Talvez eu morra jovem;
Alguma curva no caminho,algum punhal de amor traído
Completará o meu destino, meu bem...
Esta bela canção foi recentemente trazida a pública pela Ana Carolina, e quando a voltei a ouvir, fiquei arrepiado, e olhe que hoje não é tudo o que consegue me emocionar, mas a Ana a interpreta com sentimento, como o próprio Belchior costuma fazer.

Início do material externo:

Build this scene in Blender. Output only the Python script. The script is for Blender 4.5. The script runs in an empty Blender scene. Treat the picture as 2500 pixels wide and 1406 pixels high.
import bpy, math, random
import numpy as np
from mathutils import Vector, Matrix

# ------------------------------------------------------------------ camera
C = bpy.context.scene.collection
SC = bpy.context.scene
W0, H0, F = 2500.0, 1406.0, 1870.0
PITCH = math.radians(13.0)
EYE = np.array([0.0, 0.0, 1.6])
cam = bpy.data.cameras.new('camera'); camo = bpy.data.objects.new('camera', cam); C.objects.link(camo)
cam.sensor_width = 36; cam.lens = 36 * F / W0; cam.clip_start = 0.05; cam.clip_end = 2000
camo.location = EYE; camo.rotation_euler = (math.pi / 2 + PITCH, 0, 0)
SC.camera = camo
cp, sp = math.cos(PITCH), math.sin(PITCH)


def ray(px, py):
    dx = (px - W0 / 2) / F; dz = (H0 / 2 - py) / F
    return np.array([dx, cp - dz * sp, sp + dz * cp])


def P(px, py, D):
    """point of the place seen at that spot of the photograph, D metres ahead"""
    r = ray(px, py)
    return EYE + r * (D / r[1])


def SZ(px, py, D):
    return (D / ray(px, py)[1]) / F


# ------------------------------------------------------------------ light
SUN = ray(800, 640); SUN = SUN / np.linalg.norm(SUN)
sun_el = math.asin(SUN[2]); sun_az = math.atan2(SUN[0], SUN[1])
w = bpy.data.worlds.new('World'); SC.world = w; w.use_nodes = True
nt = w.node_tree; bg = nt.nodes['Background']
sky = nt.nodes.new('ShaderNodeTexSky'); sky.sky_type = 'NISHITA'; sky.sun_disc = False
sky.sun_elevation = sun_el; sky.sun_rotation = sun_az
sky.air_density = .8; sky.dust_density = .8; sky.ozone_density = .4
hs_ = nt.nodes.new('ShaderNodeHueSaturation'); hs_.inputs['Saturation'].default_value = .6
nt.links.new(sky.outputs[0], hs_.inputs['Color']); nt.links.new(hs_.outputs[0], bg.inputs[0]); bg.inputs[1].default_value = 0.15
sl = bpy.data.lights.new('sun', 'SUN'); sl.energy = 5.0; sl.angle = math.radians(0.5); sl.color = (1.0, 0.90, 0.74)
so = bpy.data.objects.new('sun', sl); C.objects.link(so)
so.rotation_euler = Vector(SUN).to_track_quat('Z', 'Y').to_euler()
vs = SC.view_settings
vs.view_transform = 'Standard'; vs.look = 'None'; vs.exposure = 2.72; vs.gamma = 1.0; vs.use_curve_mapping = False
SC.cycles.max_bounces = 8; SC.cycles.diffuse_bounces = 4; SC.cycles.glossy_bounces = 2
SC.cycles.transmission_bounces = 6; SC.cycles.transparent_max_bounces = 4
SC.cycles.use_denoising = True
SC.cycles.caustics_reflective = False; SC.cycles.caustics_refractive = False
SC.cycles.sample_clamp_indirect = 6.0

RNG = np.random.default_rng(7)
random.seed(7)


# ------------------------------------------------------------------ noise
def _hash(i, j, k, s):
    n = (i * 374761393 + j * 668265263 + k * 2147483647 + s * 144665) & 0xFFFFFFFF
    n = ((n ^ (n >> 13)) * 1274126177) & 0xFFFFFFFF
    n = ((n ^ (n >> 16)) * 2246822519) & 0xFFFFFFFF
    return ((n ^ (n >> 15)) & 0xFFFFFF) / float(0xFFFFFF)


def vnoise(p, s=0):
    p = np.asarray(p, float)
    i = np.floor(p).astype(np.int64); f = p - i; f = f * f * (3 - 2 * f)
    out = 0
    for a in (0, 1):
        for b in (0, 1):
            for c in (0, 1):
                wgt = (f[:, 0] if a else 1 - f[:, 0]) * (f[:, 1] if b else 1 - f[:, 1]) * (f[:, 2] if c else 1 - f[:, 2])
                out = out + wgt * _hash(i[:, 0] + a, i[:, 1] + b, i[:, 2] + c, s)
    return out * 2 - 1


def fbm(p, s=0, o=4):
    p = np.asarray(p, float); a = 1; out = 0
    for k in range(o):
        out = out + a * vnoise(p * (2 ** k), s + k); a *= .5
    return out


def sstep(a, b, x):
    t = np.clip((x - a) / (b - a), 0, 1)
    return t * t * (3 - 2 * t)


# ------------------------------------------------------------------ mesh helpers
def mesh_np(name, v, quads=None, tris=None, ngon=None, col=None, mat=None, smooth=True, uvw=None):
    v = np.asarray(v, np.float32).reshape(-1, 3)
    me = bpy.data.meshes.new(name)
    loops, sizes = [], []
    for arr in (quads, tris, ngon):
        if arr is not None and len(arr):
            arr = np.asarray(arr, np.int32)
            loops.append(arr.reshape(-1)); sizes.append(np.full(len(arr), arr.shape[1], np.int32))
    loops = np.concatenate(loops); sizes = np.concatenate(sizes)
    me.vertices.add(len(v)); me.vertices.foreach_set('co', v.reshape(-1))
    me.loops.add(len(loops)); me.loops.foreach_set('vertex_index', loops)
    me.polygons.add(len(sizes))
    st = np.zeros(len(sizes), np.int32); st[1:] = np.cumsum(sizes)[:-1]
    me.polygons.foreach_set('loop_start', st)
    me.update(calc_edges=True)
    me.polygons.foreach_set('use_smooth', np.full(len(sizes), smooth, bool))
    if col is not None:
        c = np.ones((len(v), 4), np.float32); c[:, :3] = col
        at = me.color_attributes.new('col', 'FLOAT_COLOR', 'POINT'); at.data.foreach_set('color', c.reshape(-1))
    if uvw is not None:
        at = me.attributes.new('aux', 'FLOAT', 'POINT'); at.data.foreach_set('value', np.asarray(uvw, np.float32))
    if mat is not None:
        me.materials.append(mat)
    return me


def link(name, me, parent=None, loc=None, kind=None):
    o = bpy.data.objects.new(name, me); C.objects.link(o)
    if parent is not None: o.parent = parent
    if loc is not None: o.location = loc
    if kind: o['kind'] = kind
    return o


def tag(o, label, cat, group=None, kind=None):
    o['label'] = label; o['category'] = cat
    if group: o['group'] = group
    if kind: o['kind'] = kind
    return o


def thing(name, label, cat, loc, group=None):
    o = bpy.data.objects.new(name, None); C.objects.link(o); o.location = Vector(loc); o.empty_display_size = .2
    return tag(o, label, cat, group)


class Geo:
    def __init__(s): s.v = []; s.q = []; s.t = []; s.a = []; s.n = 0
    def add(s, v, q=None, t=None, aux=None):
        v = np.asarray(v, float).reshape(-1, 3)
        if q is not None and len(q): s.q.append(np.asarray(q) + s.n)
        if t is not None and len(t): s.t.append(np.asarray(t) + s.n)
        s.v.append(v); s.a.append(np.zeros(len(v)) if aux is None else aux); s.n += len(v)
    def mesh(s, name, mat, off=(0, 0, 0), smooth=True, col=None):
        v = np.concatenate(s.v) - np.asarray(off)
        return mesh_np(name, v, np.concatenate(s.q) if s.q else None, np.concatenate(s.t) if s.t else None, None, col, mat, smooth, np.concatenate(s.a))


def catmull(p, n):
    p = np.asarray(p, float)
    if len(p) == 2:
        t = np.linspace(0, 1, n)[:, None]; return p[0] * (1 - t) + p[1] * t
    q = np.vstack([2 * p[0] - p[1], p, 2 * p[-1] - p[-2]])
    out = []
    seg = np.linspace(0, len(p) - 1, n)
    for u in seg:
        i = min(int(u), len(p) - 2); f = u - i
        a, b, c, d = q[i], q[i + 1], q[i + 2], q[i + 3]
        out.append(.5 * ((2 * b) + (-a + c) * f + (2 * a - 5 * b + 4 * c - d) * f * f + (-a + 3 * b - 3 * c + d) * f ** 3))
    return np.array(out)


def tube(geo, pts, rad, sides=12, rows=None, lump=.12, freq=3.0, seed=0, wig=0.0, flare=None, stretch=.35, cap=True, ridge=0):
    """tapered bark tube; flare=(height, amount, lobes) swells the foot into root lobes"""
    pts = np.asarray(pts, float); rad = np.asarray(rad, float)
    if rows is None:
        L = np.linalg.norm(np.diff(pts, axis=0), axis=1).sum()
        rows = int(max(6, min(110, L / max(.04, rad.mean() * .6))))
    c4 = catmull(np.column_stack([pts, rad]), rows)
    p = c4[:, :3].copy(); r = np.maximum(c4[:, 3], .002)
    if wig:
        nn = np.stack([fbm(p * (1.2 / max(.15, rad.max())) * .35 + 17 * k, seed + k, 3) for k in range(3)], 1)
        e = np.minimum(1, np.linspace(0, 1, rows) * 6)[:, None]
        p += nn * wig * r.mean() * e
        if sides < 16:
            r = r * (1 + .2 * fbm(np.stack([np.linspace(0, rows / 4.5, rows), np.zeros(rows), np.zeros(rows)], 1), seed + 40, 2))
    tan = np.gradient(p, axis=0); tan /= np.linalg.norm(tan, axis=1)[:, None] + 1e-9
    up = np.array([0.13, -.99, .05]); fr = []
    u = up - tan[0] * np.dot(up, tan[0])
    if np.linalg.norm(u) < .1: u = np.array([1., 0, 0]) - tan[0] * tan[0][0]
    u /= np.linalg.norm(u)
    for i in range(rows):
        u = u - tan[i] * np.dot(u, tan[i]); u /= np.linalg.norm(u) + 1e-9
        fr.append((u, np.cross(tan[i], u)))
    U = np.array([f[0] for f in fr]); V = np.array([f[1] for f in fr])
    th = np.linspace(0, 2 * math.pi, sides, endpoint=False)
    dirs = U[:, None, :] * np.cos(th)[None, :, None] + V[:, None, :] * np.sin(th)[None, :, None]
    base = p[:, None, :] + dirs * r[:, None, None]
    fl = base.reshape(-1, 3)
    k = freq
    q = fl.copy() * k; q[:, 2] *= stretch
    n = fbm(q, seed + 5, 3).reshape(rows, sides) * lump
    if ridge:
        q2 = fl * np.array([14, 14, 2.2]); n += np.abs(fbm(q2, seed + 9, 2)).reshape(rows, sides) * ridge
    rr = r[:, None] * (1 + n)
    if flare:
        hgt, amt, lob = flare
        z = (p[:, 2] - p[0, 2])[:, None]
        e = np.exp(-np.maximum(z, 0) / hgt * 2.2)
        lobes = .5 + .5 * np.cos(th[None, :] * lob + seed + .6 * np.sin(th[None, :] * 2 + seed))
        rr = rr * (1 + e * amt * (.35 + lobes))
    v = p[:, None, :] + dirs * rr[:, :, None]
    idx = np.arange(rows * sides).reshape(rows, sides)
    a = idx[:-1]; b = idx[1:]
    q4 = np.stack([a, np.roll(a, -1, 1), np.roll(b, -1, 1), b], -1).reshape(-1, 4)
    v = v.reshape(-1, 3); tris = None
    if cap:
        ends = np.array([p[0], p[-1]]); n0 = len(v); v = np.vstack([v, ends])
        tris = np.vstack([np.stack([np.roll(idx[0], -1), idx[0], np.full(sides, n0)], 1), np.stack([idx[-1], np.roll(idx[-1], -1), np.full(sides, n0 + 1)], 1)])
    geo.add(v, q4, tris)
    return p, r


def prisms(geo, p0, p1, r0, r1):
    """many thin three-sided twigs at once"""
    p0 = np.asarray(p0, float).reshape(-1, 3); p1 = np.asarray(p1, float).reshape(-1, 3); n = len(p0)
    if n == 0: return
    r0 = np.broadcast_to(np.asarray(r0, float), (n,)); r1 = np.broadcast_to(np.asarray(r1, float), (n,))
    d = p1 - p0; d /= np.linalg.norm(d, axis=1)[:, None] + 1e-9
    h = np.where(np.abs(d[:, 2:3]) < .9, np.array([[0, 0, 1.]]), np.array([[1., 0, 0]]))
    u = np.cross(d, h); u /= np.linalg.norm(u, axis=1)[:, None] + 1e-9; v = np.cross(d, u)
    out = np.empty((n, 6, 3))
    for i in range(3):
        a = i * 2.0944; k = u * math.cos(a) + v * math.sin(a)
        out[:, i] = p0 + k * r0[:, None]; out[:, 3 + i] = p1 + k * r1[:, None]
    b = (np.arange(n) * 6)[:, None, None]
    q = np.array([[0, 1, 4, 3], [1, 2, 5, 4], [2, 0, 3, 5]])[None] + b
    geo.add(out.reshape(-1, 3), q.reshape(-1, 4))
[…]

Tive a sorte e acaso ,de um dia a trabalho, em meados dos anos noventa, me ver diante do palco desse magnífico artista, e vê-lo ali sentado num banquinho, dedilhando o violão, e cantando aquelas canções da minha juventude, de olhos fechados, mergulhando fundo no sentimento, e me parecer por alguns instantes ,com o seu "coração selvagem", e entendê-lo plenamente.
Há um sentido amplo de vida, que nos faz pensar, do que vale a pena e do que é apenas passageiro, e intensificar as coisas e os momentos, num exercício cuidadoso e constante .
Hoje Belchior se fechou para a mídia, esta no Uruguai , numa pequena cidade onde é amigo até do prefeito, onde pode caminhar pelas ruas sem movimento, falar com as pessoas simples, que nem sequer imaginam quem ele é, desenhar, pintar, fazer suas escritas e compor, que continua sendo uma paixão. Às vezes faz algumas apresentações "caça níqueis" nas cidades vizinhas, meio intimista, e vai vivendo junto a Edna, a sua companheira de muitos anos.
Os convites para Shows chegam todos os dias, e ele sequer abre as cartas, que se empilham e depois vão para o cesto de lixo.
Confesso, que o invejo, no bom sentido é claro, e por enquanto tento domar o meu "Coração selvagem".